残暑が厳しいですね・・・。何度か雨が降れば少しずつ涼しくなると思うのですが、今週は雨の日が多そうなので涼しくなることを期待しましょう。という事で、今回はJR大津京駅前でのプロジェクトを紹介します。(なお、このプロジェクトは、お施主さんの諸事情から中止となり、計画建物はアンビルドとなっていることを予めお断りしておきます)
駅前プロジェクトは、飲食店(軽飲食)のテナント用に木造2階建ての貸店舗を建設するプロジェクトでした。通常、貸店舗の場合、テナント側が店の内容に合わせて内装を決めますが、このプロジェクトでは、お施主さんの要望により店舗の内装は木の柱や梁などを現しにした木が感じられる内装とし、このような内装の趣旨に合ったテナントに店舗を貸したいとの事でした。このお施主さんの要望により、貸店舗の内装を木が感じられる空間になるようにしました。
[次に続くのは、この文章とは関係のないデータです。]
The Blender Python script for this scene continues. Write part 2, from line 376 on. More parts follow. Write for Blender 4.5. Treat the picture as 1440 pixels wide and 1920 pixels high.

コスト面から特殊な工法による木造フレーム(柱・梁・筋交い)を見せる事は避け、在来工法を工夫して木造フレームを現しとし木が感じられる内部空間にしました。上の画像は、カフェを想定して作成した貸店舗の外観パースです。こちらのタイプ-Aのデザインは、内部空間だけでなく、外部も木を感じてもらえるよう外壁を木板張りとしました。木板で覆われたマッシヴなデザインの建物とする事で、駅前の一角を癒しの空気が流れる場に出来るのではないかと考えました。
上の画像も同じくカフェを想定して作成した貸店舗の外観パースですが、こちらのタイプ-Bの店舗デザインは、お施主さんからガラス面を大きくしたタイプも提案してほしいと言う要望があり考えたデザインです。ガラス面を大きくするため、ビル用のカーテンウォールを木造建物に取り付ける細工をしているので、部分的に特殊な木造工法を採用しました。タイプ-Bは、ガラス面が大きいので、木が感じられる内部空間が外部からも感じ取れますが、その反面、テナントによっては、外部からの視線を緩やかに遮る工夫が必要となります。
タイプ-Aを提案した際に、外壁の木板張りについて、メンテナンスが大変なのでは・・という指摘があったので(実際のところ、木板の経年変化を理解してもらわないと採用できない)、タイプ-Bの外壁はガルバリウム鋼板としました。プロジェクトは中止となりましたが、お施主さんはタイプ-Bを気に入って下さっていました。でも、タイプ-Bの方がコスト高になるので、予算的に微妙かな・・というところはありました。コスト的なところを度外視すれば、私としてはタイプ-Bで外壁を木板張りにしたパターンが一番良いのではと思っていましたが、いかがでしょうか・・。
今回は、中止となったプロジェクトが埋もれたままになってしまうのは、寂しいと思い本ブログで紹介する事にしました。これからも、お施主さんの了承が得られる場合は、中止や見送りとなったプロジェクトを紹介していきたいと思っています。